The mount/unmount commands are only at the Jajuk level, Jajuk never actually sends commands to the operating system level (like mount or umount commands under Linux). It is just a flag used by Jajuk to know if it should consider a device as accessible or not.

Synchronizing devices

When creating a device (see device view documentation for more information), you can tell Jajuk to make it synchronized with another device. This allows you to copy by a single click all the new files from source device to the other. Note that you can perform partial synchronization by desynchronizing some directories in the Physical perspective / Physical Files Tree view with contextual menu on directories (watch the selection box in the Information view at the bottom to know recursive size of a selection). You can also perform bidirectional synchronizations (all new files from a device are copied to the other).

You can synchronize two devices from the physical perspective with “Synchronize” command from contextual menu on selected device or from the view_devices in the Configuration perspective.

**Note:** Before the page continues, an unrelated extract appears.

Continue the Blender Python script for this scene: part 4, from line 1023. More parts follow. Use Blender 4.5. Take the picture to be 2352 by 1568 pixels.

Collection backup and restore

All your collection and properties on your tracks are stored in the collection files (collection*.xml files). By default Jajuk performs a backup of this collection file (collection-{date}.xml files) until it takes 20MB on the disk. You can set maximum backup size in the Preferences view /Advanced tab.

Restore: if you just made a manipulation error and still in Jajuk, close it. Then override collection.xml file with collection-{date}.xml.

It is highly recommended to include your [home directory]/.jajuk directory (or any other collection location) into a periodic backup.